Richard Duchesne:
>Not trying to tease - and would rather have this post ignored - but 
>really, how can anyone try to make Marx into some ecologist just on 
>the basis of a few pages in Capital on soil fertility. Foster would 
>accomplish alot more if he stop projecting his own thoughts onto 
>Marx, and simply present them as his own.

Marx and Engels wrote about the relationship between society and nature
throughout their career. One of the more important aspects of John's book
is the restoration of the importance of materialism to their research. Marx
collaborated with Engels on the conception of "Dialectics of Nature" and
even contributed a chapter. This book, which was not published until after
Lenin's death, also contains the chapter "The Role of Labor in the
Transition from Ape to Man" which has often been available as a separate
pamphlet. Here, as a reminder, is what it states:

"Let us not, however, flatter ourselves overmuch on account of our human
victories over nature. For each such victory nature takes its revenge on
us. Each victory, it is true, in the first place brings about the results
we expected, but in the second and third places it has quite different,
unforeseen effects which only too often cancel the first.

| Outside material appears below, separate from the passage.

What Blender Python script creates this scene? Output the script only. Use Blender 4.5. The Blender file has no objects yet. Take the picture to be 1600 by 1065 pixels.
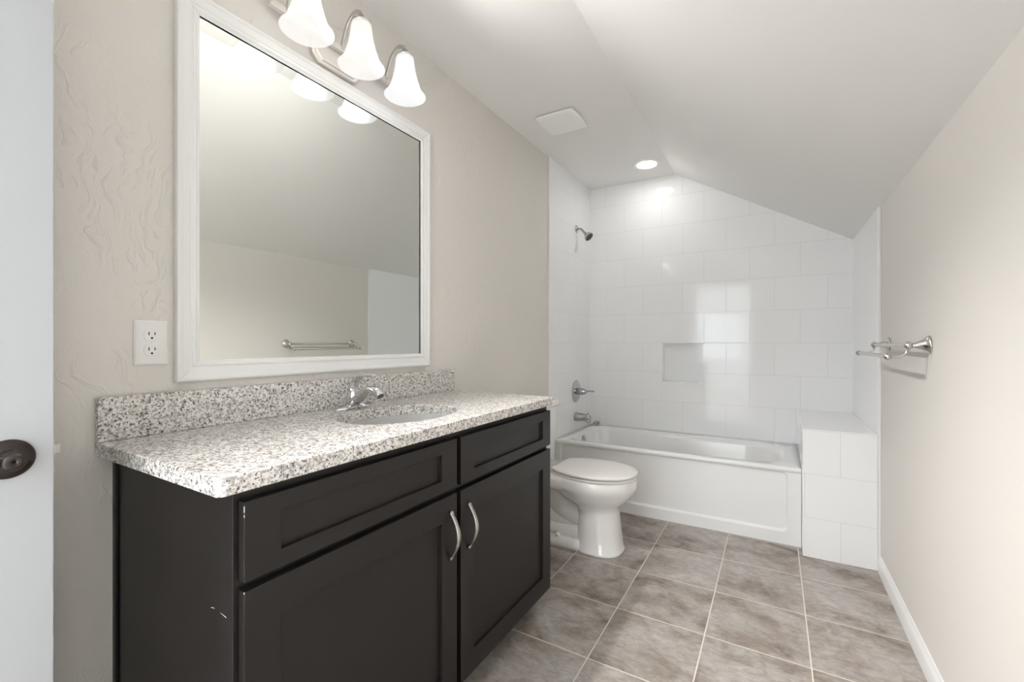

The people who,
in Mesopotamia, Greece, Asia Minor and elsewhere, destroyed the forests to
obtain cultivable land, never dreamed that by removing along with the
forests the collecting centres and reservoirs of moisture they were laying
the basis for the present forlorn state of those countries. When the
Italians of the Alps used up the pine forests on the southern slopes, so
carefully cherished on the northern slopes, they had no inkling that by
doing so they were cutting at the roots of the dairy industry in their
region; they had still less inkling that they were thereby depriving their
mountain springs of water for the greater part of the year, and making it
possible for them to pour still more furious torrents on the plains during
the rainy seasons. Those who spread the potato in Europe were not aware
that with these farinaceous tubers they were at the same time spreading
scrofula. Thus at every step we are reminded that we by no means rule over
nature like a conqueror over a foreign people, like someone standing
outside nature -- but that we, with flesh, blood and brain, belong to
nature, and exist in its midst, and that all our mastery of it consists in
the fact that we have the advantage over all other creatures of being able
to learn its laws and apply them correctly."